What you have to do.
Return the number of lines that include the string "objects", without any other text.

Recorded information.
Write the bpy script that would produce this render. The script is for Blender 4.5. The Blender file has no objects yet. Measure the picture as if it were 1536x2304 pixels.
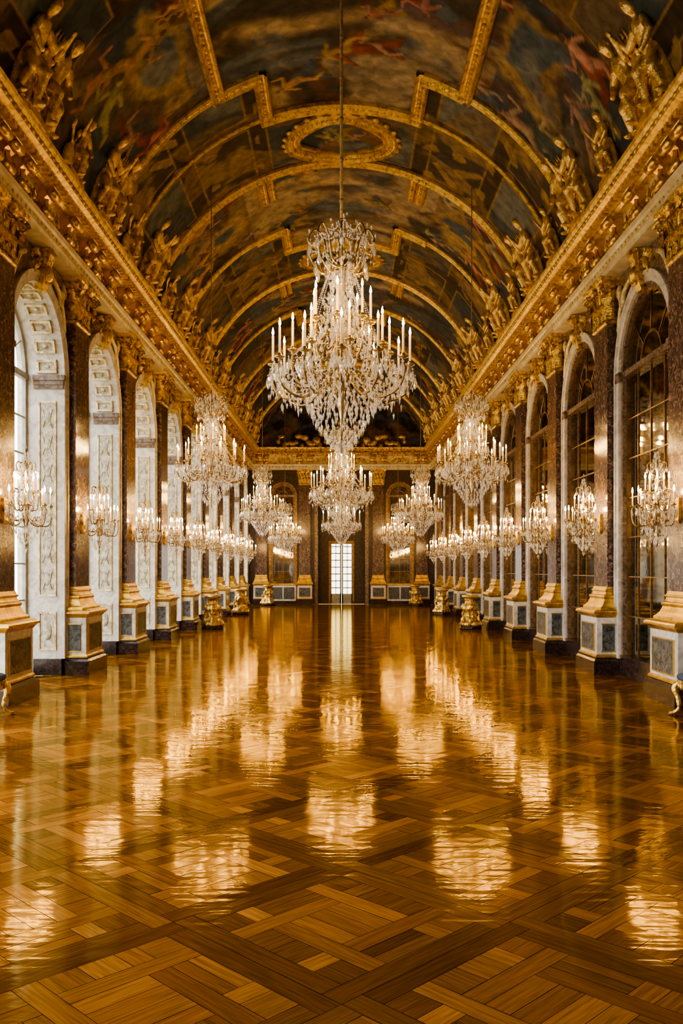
import bpy, bmesh, math, random, bisect
from mathutils import Vector, Matrix, noise
random.seed(7)
C = bpy.context.scene.collection
PI = math.pi
# ------------------------------------------------------------------ mesh builder
class MB:
    def __init__(s): s.v=[]; s.f=[]; s.sm=[]
    def add(s, vs, fs, smooth=False):
        n=len(s.v); s.v.extend([tuple(p) for p in vs])
        for f in fs: s.f.append(tuple(i+n for i in f)); s.sm.append(smooth)
    def box(s,x0,x1,y0,y1,z0,z1):
        s.add([(x0,y0,z0),(x1,y0,z0),(x1,y1,z0),(x0,y1,z0),(x0,y0,z1),(x1,y0,z1),(x1,y1,z1),(x0,y1,z1)],
              [(0,3,2,1),(4,5,6,7),(0,1,5,4),(1,2,6,5),(2,3,7,6),(3,0,4,7)])
    def loft(s, prof, dp, hw, back=0.0):
        vs=[]
        for d,z in prof: vs+=[(back,-(hw+d),z),(dp+d,-(hw+d),z),(dp+d,hw+d,z),(back,hw+d,z)]
        fs=[]
        for i in range(len(prof)-1):
            for j in range(4):
                a=i*4+j; b=i*4+(j+1)%4; fs.append((a,b,b+4,a+4))
        n=len(prof)*4; fs.append((3,2,1,0)); fs.append((n-4,n-3,n-2,n-1))
        s.add(vs,fs)
    def lathe(s, prof, n=16, c=(0,0,0), mod=None, smooth=True):
        vs=[]; fs=[]
        for r,z in prof:
            for k in range(n):
                a=2*PI*k/n; rr=r*(mod(a,z) if mod else 1)
                vs.append((c[0]+rr*math.cos(a),c[1]+rr*math.sin(a),c[2]+z))
        for i in range(len(prof)-1):
            for k in range(n):
                fs.append((i*n+k,i*n+(k+1)%n,(i+1)*n+(k+1)%n,(i+1)*n+k))
        fs.append(tuple(range(n-1,-1,-1))); m=(len(prof)-1)*n; fs.append(tuple(range(m,m+n)))
        s.add(vs,fs,smooth)
    def tube(s, pts, r, n=6, smooth=True):
        pts=[Vector(p) for p in pts]; N=len(pts)
        if not isinstance(r,(list,tuple)): r=[r]*N
        vs=[]; fs=[]; up=None
        for i,p in enumerate(pts):
            t=(pts[min(i+1,N-1)]-pts[max(i-1,0)])
            if t.length<1e-9: t=Vector((0,0,1))
            t.normalize()
            if up is None: up=Vector((1,0,0)) if abs(t.x)<.8 else Vector((0,1,0))
            a=t.cross(up)
            if a.length<1e-4: a=t.cross(Vector((0,1,0.3)))
            a.normalize(); b=t.cross(a).normalized()
            for k in range(n):
                q=2*PI*k/n; vs.append(p+a*(math.cos(q)*r[i])+b*(math.sin(q)*r[i]))
        for i in range(N-1):
            for k in range(n): fs.append((i*n+k,i*n+(k+1)%n,(i+1)*n+(k+1)%n,(i+1)*n+k))
        fs.append(tuple(range(n-1,-1,-1))); m=(N-1)*n; fs.append(tuple(range(m,m+n)))
        s.add(vs,fs,smooth)
    def octa(s,c,r,h,n=5,top=.3):
        vs=[(c[0],c[1],c[2]+h*top)]; a0=random.random()*3
        for k in range(n):
            a=a0+2*PI*k/n; vs.append((c[0]+r*math.cos(a),c[1]+r*math.sin(a),c[2]))
        vs.append((c[0],c[1],c[2]-h*(1-top)))
        fs=[]
        for k in range(n):
            a=1+k; b=1+(k+1)%n; fs.append((0,a,b)); fs.append((n+1,b,a))
        s.add(vs,fs)
    def ell(s,c,r,seg=8,rings=6,M=None):
        vs=[];fs=[]
        for i in range(1,rings):
            t=PI*i/rings
            for k in range(seg):
                a=2*PI*k/seg; vs.append(Vector((r[0]*math.sin(t)*math.cos(a),r[1]*math.sin(t)*math.sin(a),r[2]*math.cos(t))))
        vs.append(Vector((0,0,r[2]))); vs.append(Vector((0,0,-r[2])))
        if M: vs=[M@v for v in vs]
        vs=[v+Vector(c) for v in vs]
        for i in range(rings-2):
            for k in range(seg): fs.append((i*seg+k,(i+1)*seg+k,(i+1)*seg+(k+1)%seg,i*seg+(k+1)%seg))
        t=len(vs)-2; b=len(vs)-1; m=(rings-2)*seg
        for k in range(seg): fs.append((t,k,(k+1)%seg)); fs.append((b,m+(k+1)%seg,m+k))
        s.add(vs,fs,True)
    def prism(s, poly, y0, y1):
        n=len(poly); vs=[(x,y0,z) for x,z in poly]+[(x,y1,z) for x,z in poly]
        fs=[(i,(i+1)%n,n+(i+1)%n,n+i) for i in range(n)]; fs.append(tuple(range(n-1,-1,-1))); fs.append(tuple(range(n,2*n)))
        s.add(vs,fs)
    def leaf(s, base, out, up, w, h, curl=.1, off=0.0):
        base=Vector(base); out=Vector(out).normalized(); up=Vector(up).normalized(); side=up.cross(out)
        NU,NV=4,9; vs=[];fs=[]
        for j in range(NV+1):
            t=j/NV; ww=w*.5*(.72+.28*abs(math.sin(4.5*PI*t)))*(1-.55*t**3)
            q=t*2.3; pu=h*(math.sin(q) if q<PI/2 else 1-.35*(1-math.cos((q-PI/2)*2)) ) ; po=off+.015+curl*(t**2.2)
            for i in range(NU+1):
                u=-1+2*i/NU
                vs.append(base+up*pu+out*(po+.03*(1-abs(u))*w*4)+side*(u*ww))
        for j in range(NV):
            for i in range(NU):
                a=j*(NU+1)+i; fs.append((a,a+1,a+NU+2,a+NU+1))
        s.add(vs,fs,True)
    def data(s,name):
        me=bpy.data.meshes.new(name); me.from_pydata(s.v,[],s.f)
        me.polygons.foreach_set('use_smooth',s.sm); me.update(); return me
    def build(s,name,mat,parent=None,loc=None,rz=0,kind=None):
        return link(name,s.data(name),mat,parent,loc,rz,kind)
def link(name,me,mat=None,parent=None,loc=None,rz=0,kind=None):
    if mat and not me.materials: me.materials.append(mat)
    o=bpy.data.objects.new(name,me); C.objects.link(o)
    if parent: o.parent=parent
    if loc: o.location=loc
    o.rotation_euler.z=rz
    if kind: o['kind']=kind
    return o
def thing(name,label,cat,loc=(0,0,0),rz=0,group=None,kind=None):
    o=bpy.data.objects.new(name,None); C.objects.link(o); o.location=loc; o.rotation_euler.z=rz
    o.empty_display_size=.1
    if kind: o['kind']=kind
    if label: o['label']=label
    if cat: o['category']=cat
    if group: o['group']=group
    return o
def copy_tree(o,parent=None):
    c=o.copy(); C.objects.link(c)
    if parent: c.parent=parent
    for ch in o.children: copy_tree(ch,c)
    return c
def remeshed(mb,voxel,name):
    me=mb.data('tmp'); o=bpy.data.objects.new('tmp',me); C.objects.link(o)
    m=o.modifiers.new('r','REMESH'); m.mode='VOXEL'; m.voxel_size=voxel; m.use_smooth_shade=True
    dg=bpy.context.evaluated_depsgraph_get(); dg.update()
    r=bpy.data.meshes.new_from_object(o.evaluated_get(dg)); r.name=name
    bpy.data.objects.remove(o); bpy.data.meshes.remove(me)
    return r
def cat_pts(pts,n=5):
    P=[Vector(p) for p in pts]; out=[]
    for i in range(len(P)-1):
        p0=P[max(i-1,0)];p1=P[i];p2=P[i+1];p3=P[min(i+2,len(P)-1)]
        for k in range(n):
            t=k/n; out.append(.5*((2*p1)+(p2-p0)*t+(2*p0-5*p1+4*p2-p3)*t*t+(3*p1-p0-3*p2+p3)*t**3))
    out.append(P[-1]); return out
# ------------------------------------------------------------------ materials
def mat(name,c1,c2=None,scale=5,rough=.5,metal=0,bump=0,bscale=None,detail=6,dist=0,lo=.35,hi=.65,emit=None,es=0,spec=.5,trans=0,coat=0,c3=None):
    m=bpy.data.materials.new(name); m.use_nodes=True; nt=m.node_tree; b=nt.nodes['Principled BSDF']
    b.inputs['Roughness'].default_value=rough; b.inputs['Metallic'].default_value=metal
    b.inputs['Specular IOR Level'].default_value=spec; b.inputs['Transmission Weight'].default_value=trans
    b.inputs['Coat Weight'].default_value=coat; b.inputs['Base Color'].default_value=(*c1,1)
    if emit: b.inputs['Emission Color'].default_value=(*emit,1); b.inputs['Emission Strength'].default_value=es
    tc=nt.nodes.new('ShaderNodeTexCoord')
    if c2:
        n=nt.nodes.new('ShaderNodeTexNoise'); n.inputs['Scale'].default_value=scale; n.inputs['Detail'].default_value=detail; n.inputs['Distortion'].default_value=dist
        n.inputs['Roughness'].default_value=.62
        r=nt.nodes.new('ShaderNodeValToRGB'); r.color_ramp.elements[0].position=lo; r.color_ramp.elements[1].position=hi
        r.color_ramp.elements[0].color=(*c1,1); r.color_ramp.elements[1].color=(*c2,1)
        if c3: e=r.color_ramp.elements.new((lo+hi)/2); e.color=(*c3,1)
        nt.links.new(tc.outputs['Object'],n.inputs['Vector']); nt.links.new(n.outputs['Fac'],r.inputs['Fac']); nt.links.new(r.outputs['Color'],b.inputs['Base Color'])
    if bump:
        n2=nt.nodes.new('ShaderNodeTexNoise'); n2.inputs['Scale'].default_value=bscale or scale*3; n2.inputs['Detail'].default_value=4
        bp=nt.nodes.new('ShaderNodeBump'); bp.inputs['Strength'].default_value=bump; bp.inputs['Distance'].default_value=.03
        nt.links.new(tc.outputs['Object'],n2.inputs['Vector']); nt.links.new(n2.outputs['Fac'],bp.inputs['Height']); nt.links.new(bp.outputs['Normal'],b.inputs['Normal'])
    return m
GOLD=mat('gilt',(.19,.10,.018),(.92,.64,.18),9,.28,.72,.6,26,lo=.36,hi=.56)
GOLDS=mat('gilt_smooth',(.42,.25,.045),(.86,.58,.13),5,.30,.85,.15,30,lo=.3,hi=.6)
GOLDV=mat('gilt_vault_moulding',(.40,.24,.05),(.92,.68,.22),7,.32,.5,.25,26,lo=.32,hi=.55)
GOLDC=mat('gilt_cream',(.46,.33,.14),(.88,.78,.52),7,.36,.15,.6,20,lo=.38,hi=.56)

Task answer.
6